X is for Xylos – Pagan Blog Project 2014

Xylos – as in “xylophone” and “xylitol” – is Greek for “wood”. So, yes friends, I’m talking about trees today. You do what you gotta. (It was that or reprising Xmas for another year).
 
We are edging towards the longest night of the year up here in the northern hemisphere, so it’s likely that at least some of you are putting up douglas firs (or imitations thereof) in your living rooms. I’ve got my Fake Spruce wreath on the door, and my Fake Holly garlands to string up and decorate as well.
 
But those aren’t (exactly) the trees I want to talk about today. Rather, I want to talk about trees in general, in the context of Getting To Know the Neighbours. What trees grow in your neighbourhood? Can you recognize them when their leaves have dropped?
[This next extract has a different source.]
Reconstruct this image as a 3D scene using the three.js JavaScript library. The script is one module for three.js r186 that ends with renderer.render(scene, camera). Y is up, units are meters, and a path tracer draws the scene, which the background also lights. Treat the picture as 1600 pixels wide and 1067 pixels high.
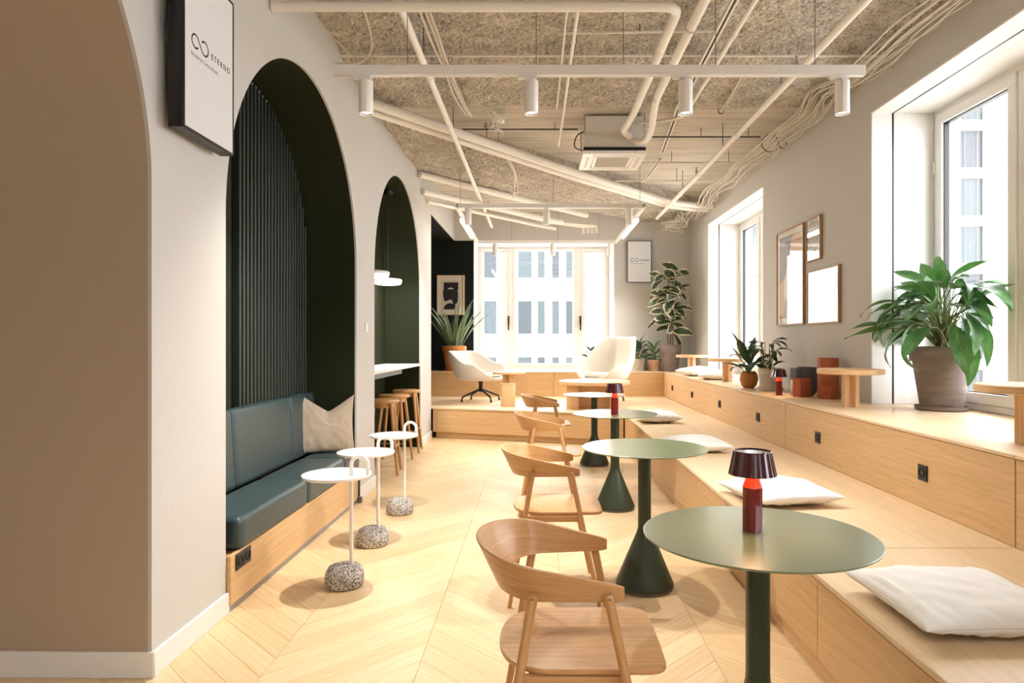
import * as THREE from 'three';
import { mergeGeometries, toCreasedNormals } from 'three/addons/utils/BufferGeometryUtils.js';
import { RectAreaLightUniformsLib } from 'three/addons/lights/RectAreaLightUniformsLib.js';

// ------------------------------------------------------------------ camera, sky, exposure
// Scene axes: x to the right, y up, the view runs along -z. Below "d" is the distance ahead of the camera (d = -z).
const scene = new THREE.Scene();
const camera = new THREE.PerspectiveCamera(53.87, 1676 / 1067, 0.05, 300);
camera.position.set(0, 1.3, 0);
camera.lookAt(0, 1.3, -10);
camera.setViewOffset(1676, 1067, 0, 0, 1600, 1067);     // vertical lines upright, lens shifted sideways
const renderer = new THREE.WebGLRenderer({ antialias: true });
renderer.toneMapping = THREE.LinearToneMapping;
renderer.toneMappingExposure = 0.93;
renderer.shadowMap.enabled = true;
RectAreaLightUniformsLib.init();
scene.background = new THREE.Color().setRGB(11.5, 12.0, 12.8);   // bright overcast sky
const WARM = [1.0, 0.95, 0.875];
const SPOT = 8;                                                // intensity of a track spotlight

// ------------------------------------------------------------------ helpers
function rng(seed) { let a = seed >>> 0; return () => { a = (a + 0x6d2b79f5) | 0; let t = Math.imul(a ^ (a >>> 15), 1 | a); t = (t + Math.imul(t ^ (t >>> 7), 61 | t)) ^ t; return ((t ^ (t >>> 14)) >>> 0) / 4294967296; }; }
const V = (x, y, d) => new THREE.Vector3(x, y, -d);
const lerp = (a, b, t) => a + (b - a) * t, clamp = (x, a = 0, b = 1) => Math.min(b, Math.max(a, x));
const smooth = (a, b, x) => { const t = clamp((x - a) / (b - a)); return t * t * (3 - 2 * t); };
const used = {};
function numbered(name) { const n = used[name] = (used[name] ?? -1) + 1; return n ? `${name}_${String(n).padStart(3, '0')}` : name; }
function mesh(name, geo, mat, parent) { const m = new THREE.Mesh(geo, mat); m.name = name; m.castShadow = m.receiveShadow = true; parent.add(m); return m; }
function tag(o, label, category, group) { o.userData = { label, category }; if (group) o.userData.group = group; return o; }
function thing(name, label, category, pos = [0, 0, 0], turn = 0, group) {
  const o = new THREE.Group(); o.name = numbered(name); o.position.set(pos[0], pos[1], -pos[2]); o.rotation.y = turn; scene.add(o);
  return tag(o, label, category, group);
}
function struct(name, geo, mat, parent) {
  const m = mesh(parent ? name : numbered(name), geo, mat, parent ?? scene);
  if (!parent) m.userData.kind = 'structure';
  return m;
}
function structGroup(name) { const o = new THREE.Group(); o.name = numbered(name); o.userData.kind = 'structure'; scene.add(o); return o; }
function dup(src, label, pos, turn, group) {
  const r = src.clone(); r.name = numbered(src.name.replace(/_\d{3}$/, '')); r.position.set(pos[0], pos[1], -pos[2]); if (turn !== undefined) r.rotation.y = turn;
  r.userData = { ...src.userData, label }; if (group) r.userData.group = group; scene.add(r); return r;
}
// uv in metres from the dominant axis of each face; u runs along the grain
let uvShift = 1;
function boxUV(g, grain = 'x', shift = true) {
  if (g.index) g = g.toNonIndexed();
  const p = g.attributes.position, uv = new Float32Array(p.count * 2), a = new THREE.Vector3(), b = new THREE.Vector3(), c = new THREE.Vector3();
  const so = shift ? (uvShift = (uvShift * 16807) % 2147483647) / 2147483647 : 0, su = so * 7.3, sv = so * 3.1;
  for (let i = 0; i < p.count; i += 3) {
    a.fromBufferAttribute(p, i); b.fromBufferAttribute(p, i + 1); c.fromBufferAttribute(p, i + 2);
    const n = b.clone().sub(a).cross(c.clone().sub(a)), ax = Math.abs(n.x), ay = Math.abs(n.y), az = Math.abs(n.z);
    const axis = ax >= ay && ax >= az ? 'x' : ay >= az ? 'y' : 'z', rest = ['x', 'y', 'z'].filter((k) => k !== axis);
    const u = rest.includes(grain) ? grain : rest[0], v = rest.find((k) => k !== u);
    [a, b, c].forEach((q, k) => { uv[(i + k) * 2] = q[u] + su; uv[(i + k) * 2 + 1] = q[v] + sv; });
  }
  g.setAttribute('uv', new THREE.BufferAttribute(uv, 2));
  return g;
}
// box with chamfered edges
function cbox(x0, x1, y0, y1, d0, d1, b = 0.002, grain = 'x') {
  const lo = [x0, y0, -d1], hi = [x1, y1, -d0], pos = [];
  b = Math.min(b, (x1 - x0) / 2.5, (y1 - y0) / 2.5, (d1 - d0) / 2.5);
  const ctr = lo.map((l, i) => (l + hi[i]) / 2);
  const pt = (s, ax) => [0, 1, 2].map((i) => (s[i] < 0 ? lo[i] : hi[i]) - (i === ax ? 0 : s[i] * b));
  const tri = (p, q, r) => {
    const n = new THREE.Vector3(q[0] - p[0], q[1] - p[1], q[2] - p[2]).cross(new THREE.Vector3(r[0] - p[0], r[1] - p[1], r[2] - p[2]));
    const out = [0, 1, 2].map((i) => (p[i] + q[i] + r[i]) / 3 - ctr[i]);
    if (n.x * out[0] + n.y * out[1] + n.z * out[2] < 0) pos.push(...p, ...r, ...q); else pos.push(...p, ...q, ...r);
  };
  const quad = (p, q, r, s) => { tri(p, q, r); tri(p, r, s); };
  for (let ax = 0; ax < 3; ax++) for (const s of [-1, 1]) {
    const [j, k] = [0, 1, 2].filter((i) => i !== ax), S = (a, c) => { const o = [0, 0, 0]; o[ax] = s; o[j] = a; o[k] = c; return o; };
    quad(pt(S(-1, -1), ax), pt(S(1, -1), ax), pt(S(1, 1), ax), pt(S(-1, 1), ax));
  }
  for (let ax = 0; ax < 3; ax++) {
    const [j, k] = [0, 1, 2].filter((i) => i !== ax);
    for (const sj of [-1, 1]) for (const sk of [-1, 1]) {
      const A = [0, 0, 0], B = [0, 0, 0]; A[ax] = -1; B[ax] = 1; A[j] = B[j] = sj; A[k] = B[k] = sk;
      quad(pt(A, j), pt(B, j), pt(B, k), pt(A, k));
    }
  }
  for (const sx of [-1, 1]) for (const sy of [-1, 1]) for (const sz of [-1, 1]) tri(pt([sx, sy, sz], 0), pt([sx, sy, sz], 1), pt([sx, sy, sz], 2));
  const g = new THREE.BufferGeometry(); g.setAttribute('position', new THREE.Float32BufferAttribute(pos, 3));
  const out = boxUV(g, grain); out.computeVertexNormals(); return out;
}
const merge = (list) => mergeGeometries(list.map((g) => { const h = g.index ? g.toNonIndexed() : g; for (const k of Object.keys(h.attributes)) if (!['position', 'normal', 'uv'].includes(k)) h.deleteAttribute(k); return h; }));
function lathe(pts, seg = 32, crease = 0.6, uvScale = 1) {
  let g = new THREE.LatheGeometry(pts.map(([r, y]) => new THREE.Vector2(Math.max(r, 1e-5), y)), seg);
  const rmax = Math.max(...pts.map((p) => p[0])), uv = g.attributes.uv, p = g.attributes.position;
  for (let i = 0; i < uv.count; i++) uv.setXY(i, uv.getX(i) * 2 * Math.PI * rmax * uvScale, (p.getY(i) + Math.hypot(p.getX(i), p.getZ(i))) * uvScale);
  return toCreasedNormals(g, crease);
}
function cyl(r0, r1, y0, y1, seg = 20, bev = 0.001) { const b = Math.min(bev, r0 / 3, r1 / 3); return lathe([[0, y0], [r0 - b, y0], [r0, y0 + b], [r1, y1 - b], [r1 - b, y1], [0, y1]], seg); }
// tube swept along points; r is a number or a function of 0..1; closed ends
function sweep(pts, r, seg = 10, closed = false, flat = [1, 1]) {
  const n = pts.length, rad = typeof r === 'function' ? r : () => r, T = [], pos = [], uv = [], idx = [];
  for (let i = 0; i < n; i++) { const a = pts[closed ? (i - 1 + n) % n : Math.max(0, i - 1)], b = pts[closed ? (i + 1) % n : Math.min(n - 1, i + 1)]; T.push(b.clone().sub(a).normalize()); }
  let N = new THREE.Vector3(0, 1, 0); if (Math.abs(T[0].y) > 0.9) N.set(1, 0, 0);
  N.sub(T[0].clone().multiplyScalar(N.dot(T[0]))).normalize();
  let len = 0;
  for (let i = 0; i < n; i++) {
    N.sub(T[i].clone().multiplyScalar(N.dot(T[i]))).normalize();
    const B = T[i].clone().cross(N), R = rad(i / (n - 1)); if (i) len += pts[i].distanceTo(pts[i - 1]);
    for (let k = 0; k <= seg; k++) { const a = k / seg * 2 * Math.PI, v = pts[i].clone().addScaledVector(N, Math.cos(a) * R * flat[0]).addScaledVector(B, Math.sin(a) * R * flat[1]); pos.push(v.x, v.y, v.z); uv.push(len, k / seg * 2 * Math.PI * R); }
  }
  const w = seg + 1;
  for (let i = 0; i < n - 1; i++) for (let k = 0; k < seg; k++) { const a = i * w + k; idx.push(a, a + 1, a + w, a + 1, a + w + 1, a + w); }
  if (closed) for (let k = 0; k < seg; k++) { const a = (n - 1) * w + k; idx.push(a, a + 1, k, a + 1, k + 1, k); }
  else for (const [i, s] of [[0, 1], [n - 1, -1]]) { const c = pos.length / 3; pos.push(pts[i].x, pts[i].y, pts[i].z); uv.push(0, 0); for (let k = 0; k < seg; k++) s > 0 ? idx.push(c, i * w + k + 1, i * w + k) : idx.push(c, i * w + k, i * w + k + 1); }
  const g = new THREE.BufferGeometry(); g.setAttribute('position', new THREE.Float32BufferAttribute(pos, 3)); g.setAttribute('uv', new THREE.Float32BufferAttribute(uv, 2)); g.setIndex(idx);
  return toCreasedNormals(g, 0.9);
}
// polyline with rounded corners
function bent(pts, R = 0.08, n = 6) {
  const out = [pts[0].clone()];
  for (let i = 1; i < pts.length - 1; i++) {
    const p = pts[i], a = pts[i - 1].clone().sub(p), b = pts[i + 1].clone().sub(p), r = Math.min(R, a.length() * 0.45, b.length() * 0.45);
    const A = p.clone().addScaledVector(a.normalize(), r), B = p.clone().addScaledVector(b.normalize(), r);
    for (let k = 0; k <= n; k++) { const t = k / n; out.push(A.clone().multiplyScalar((1 - t) ** 2).addScaledVector(p, 2 * t * (1 - t)).addScaledVector(B, t * t)); }
  }
  out.push(pts[pts.length - 1].clone()); return out;
}
const curve = (pts, n) => new THREE.CatmullRomCurve3(pts, false, 'centripetal').getPoints(n);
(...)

Can you recognize – to choose folks who live in my neighbourhood – hawthorn, crab apple, rowan, evans cherry, choke cherry, serviceberry, apple, maple, poplar, oak (to name a few) by their bark, by where they grow, by the way their branches bend (or don’t), fork (or don’t), angle (or don’t)? Do you pay attention to what flowers when, to which fruits you can eat (and which fruits you can’t)? Can you tell the difference between juniper and cedar? Can you recognize a Norwegian Spruce at all? Do you know how to tell a pine tree by its needles? How to recognize a waxberry (bayberry) or harvest the thick, white berry-covering and melt it into vegan-friendly candles[1]?
 
Long Nights Moon is about to crest, and Snow Moon is on its way. Frost and fire, ice and stone. Do you know your neighbours when dressed in skin and bone?
 
 
TTFN,
Meliad the Birch Maiden

 
 
[1] Er… I don’t. I mean, I can recognize them, sure, but I haven’t tried to make candles with the wax yet at all. And, while I can usually spot a poplar (size), crab apple (shape of branches + shaggy bark), choke cherry (almost-weeping branches), and maple (bark… ish)… I certainly can’t recognize all of those trees.